Councilors described repeated complaints of overflow parking from neighboring Clifton during a recent storm that dropped over 20 inches of snow and questioned whether the problem was storm-related or longer-running. Council members asked about eligibility (drivers with New Jersey licenses who live in the household), visitor passes and whether business or commercial vehicles would be allowed; staff said visitor permits can be applied for and that policy options for limited commercial access are being explored.

During the mayoral report, the mayor said the city has received $3,000,000 toward a proposed parking deck for the Dayton Avenue complex. He said the city previously applied for $15,000,000 and had a separate prior award of $4,000,000 that could not be repurposed; the current $3,000,000 "gets the conversation moving" but would not fully fund construction. The administration described a target of roughly 400 spaces for the Dayton Avenue deck and said engineering and cost-per-space calculations informed that target; staff also said they are collecting occupancy and revenue data for the existing deck and plan to present fuller reports by June.

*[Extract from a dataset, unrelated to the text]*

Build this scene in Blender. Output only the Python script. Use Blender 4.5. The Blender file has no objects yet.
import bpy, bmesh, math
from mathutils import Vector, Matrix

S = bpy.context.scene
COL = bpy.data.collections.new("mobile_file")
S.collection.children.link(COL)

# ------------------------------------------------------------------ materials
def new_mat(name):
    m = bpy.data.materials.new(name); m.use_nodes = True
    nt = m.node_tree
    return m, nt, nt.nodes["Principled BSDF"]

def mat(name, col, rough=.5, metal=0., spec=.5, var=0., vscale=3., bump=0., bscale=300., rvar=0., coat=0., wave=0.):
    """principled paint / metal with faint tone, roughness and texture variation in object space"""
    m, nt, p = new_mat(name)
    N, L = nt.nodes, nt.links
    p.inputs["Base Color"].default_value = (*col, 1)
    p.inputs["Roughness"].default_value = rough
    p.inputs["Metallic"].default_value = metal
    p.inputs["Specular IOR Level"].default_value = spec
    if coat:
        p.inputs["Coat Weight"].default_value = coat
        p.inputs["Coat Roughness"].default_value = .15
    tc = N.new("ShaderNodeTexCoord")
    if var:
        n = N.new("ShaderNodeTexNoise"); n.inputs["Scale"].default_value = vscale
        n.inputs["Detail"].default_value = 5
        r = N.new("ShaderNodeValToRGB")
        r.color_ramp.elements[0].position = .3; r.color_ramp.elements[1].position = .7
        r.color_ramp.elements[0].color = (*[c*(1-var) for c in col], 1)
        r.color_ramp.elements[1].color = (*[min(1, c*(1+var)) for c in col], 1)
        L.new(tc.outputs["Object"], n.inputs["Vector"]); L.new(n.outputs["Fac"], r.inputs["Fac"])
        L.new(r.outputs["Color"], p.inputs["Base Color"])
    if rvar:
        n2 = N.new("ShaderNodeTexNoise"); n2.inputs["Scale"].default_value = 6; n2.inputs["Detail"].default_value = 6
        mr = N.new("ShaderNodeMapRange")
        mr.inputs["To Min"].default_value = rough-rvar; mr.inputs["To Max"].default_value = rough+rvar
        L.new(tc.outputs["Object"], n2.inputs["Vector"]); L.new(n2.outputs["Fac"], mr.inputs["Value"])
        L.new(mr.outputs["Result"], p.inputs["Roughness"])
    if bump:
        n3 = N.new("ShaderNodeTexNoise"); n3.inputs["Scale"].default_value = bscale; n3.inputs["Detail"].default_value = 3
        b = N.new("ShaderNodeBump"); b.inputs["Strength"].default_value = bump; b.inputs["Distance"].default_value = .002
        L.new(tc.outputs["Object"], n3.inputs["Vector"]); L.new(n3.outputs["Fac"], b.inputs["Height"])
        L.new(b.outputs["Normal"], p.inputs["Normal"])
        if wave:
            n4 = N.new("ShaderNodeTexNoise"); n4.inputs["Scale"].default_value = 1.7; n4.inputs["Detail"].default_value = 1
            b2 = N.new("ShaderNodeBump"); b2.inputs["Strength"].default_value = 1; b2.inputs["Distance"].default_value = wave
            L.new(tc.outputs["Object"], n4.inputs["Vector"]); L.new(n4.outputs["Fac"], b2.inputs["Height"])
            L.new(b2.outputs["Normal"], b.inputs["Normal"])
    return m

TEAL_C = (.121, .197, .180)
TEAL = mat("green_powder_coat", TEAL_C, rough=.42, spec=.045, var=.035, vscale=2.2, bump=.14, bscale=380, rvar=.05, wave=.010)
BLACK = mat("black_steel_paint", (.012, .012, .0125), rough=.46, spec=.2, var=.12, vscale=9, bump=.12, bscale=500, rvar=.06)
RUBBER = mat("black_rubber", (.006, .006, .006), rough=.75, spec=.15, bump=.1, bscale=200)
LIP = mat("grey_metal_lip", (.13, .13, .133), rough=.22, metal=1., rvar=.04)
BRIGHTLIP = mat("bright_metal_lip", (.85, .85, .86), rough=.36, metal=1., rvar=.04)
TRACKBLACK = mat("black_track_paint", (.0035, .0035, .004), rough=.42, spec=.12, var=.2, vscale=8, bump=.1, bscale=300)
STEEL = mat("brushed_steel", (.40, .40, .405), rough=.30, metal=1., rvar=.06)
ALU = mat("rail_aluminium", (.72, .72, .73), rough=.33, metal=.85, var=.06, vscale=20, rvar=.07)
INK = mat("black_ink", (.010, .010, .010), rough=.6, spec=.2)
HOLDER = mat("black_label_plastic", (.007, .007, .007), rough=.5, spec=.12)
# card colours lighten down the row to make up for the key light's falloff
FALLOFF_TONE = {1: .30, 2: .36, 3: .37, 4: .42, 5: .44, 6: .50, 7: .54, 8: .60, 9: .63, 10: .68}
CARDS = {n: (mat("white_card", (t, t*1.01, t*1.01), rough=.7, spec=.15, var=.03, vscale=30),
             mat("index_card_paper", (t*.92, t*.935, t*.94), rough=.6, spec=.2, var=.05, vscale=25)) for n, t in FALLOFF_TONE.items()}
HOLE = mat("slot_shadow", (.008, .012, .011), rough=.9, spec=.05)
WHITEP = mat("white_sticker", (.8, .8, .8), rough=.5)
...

Officials also raised operations concerns after the recent storm: the mayor and staff described strain on DPW equipment and workers, explained an in-house truck fire during extended operations and said vehicle and salt shortages required borrowing and contracting to clear streets. Council members pressed for data on existing-deck occupancy and asked staff to continue refining cost and demand studies before finalizing grant applications.

Next steps: Ordinance 28 was set down for second reading (date specified in the agenda). The administration will continue to gather parking-deck occupancy data, refine applications for state/federal funds and follow up on implementation details for the residential-permit program.